Mills also felt that unable to do his job his way, blaming the press for adding unnecessary pressure to the task of leading Wrexham back into the Football League.

At the time of his unveiling, Mills declared: “The word expectation can either frighten you or inspire you, and it inspires me.

“There is no point in doing this job if that does frighten you. I am going to relish that and I am going to work hard.”

The 58-year-old’s opinion has changed drastically in the five years that have passed.

“They didn’t really let me get on with the job my way,” he bemoaned. “It was always being interfered with. The press were immense, they were on top of you all of the time and scrutinising.

“I remember sitting with the press the day they announced I was manager, they were saying things like ‘You do know the expectation of this football club? Anything less is not enough’. Straightaway is was a tough challenge, but one that I wanted and one I set out to do.

“The time I got wasn’t enough, as in football these days. You don’t really get two years, if you haven’t achieved anything you’re out of a job.”

And Mills also claimed that he didn’t want to leave Gateshead for Wrexham in the first place, but his hand was forced.

“I didn’t want to go. I didn’t want to go,” he said. “The chairman said ‘I need to see you’, we used to meet in a pub near the ground every so often and sit and have a pint and a picked egg together in the corner.

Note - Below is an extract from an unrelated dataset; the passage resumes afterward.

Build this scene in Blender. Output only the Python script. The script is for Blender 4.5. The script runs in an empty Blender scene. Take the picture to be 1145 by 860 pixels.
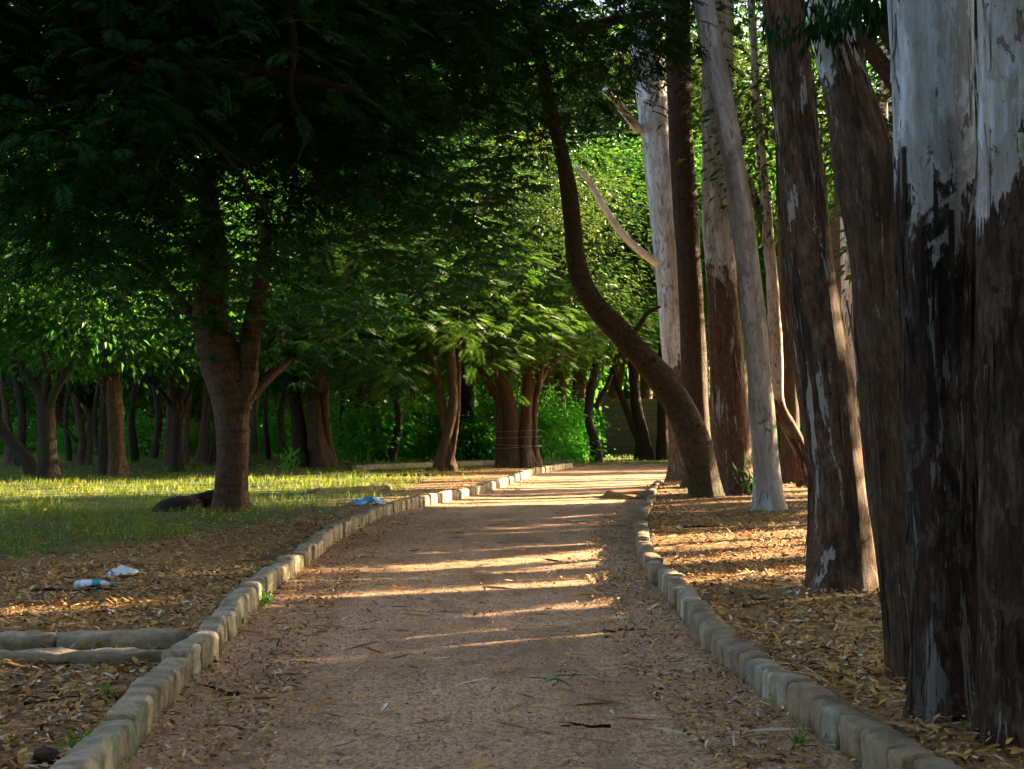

“We met up and he said ‘Wrexham have come in for you, Wrexham want to speak to you’. Straightaway I said ‘I don’t want to speak to them’. I was happy, as happy as Larry.

“I said ‘I’m happy, I love it up here, we get on great’ and he said ‘no, I want you to go and speak to them Gary. I’m jacking it in, I’m leaving, I’m not doing it any more’.

“But I said ‘I don’t want to go chairman’, he went ‘well, if you do stay I’m not going to be here and the money is going to drop. Please go and speak to them, you deserve to go and speak to Wrexham’.

“I went to speak to Wrexham and I was driving back, he rings me and says ‘Gary, Tranmere want to speak to you’, I said ‘It’s incredible, right okay, I will go and speak to Tranmere’.

“I spoke to Tranmere and I spoke to Wrexham. Wrexham wanted an answer, they wanted me very quickly. Tranmere were saying they wanted me as manager but that they had a couple more interviews to do, but that I was top of the list, which is something I wasn’t really comfortable with.

“It was a weird time and I never, ever wanted to leave, but because of what the chairman said - and that’s the only reason I left Gateshead - that’s what I did, I went and spent a couple of years at Wrexham.”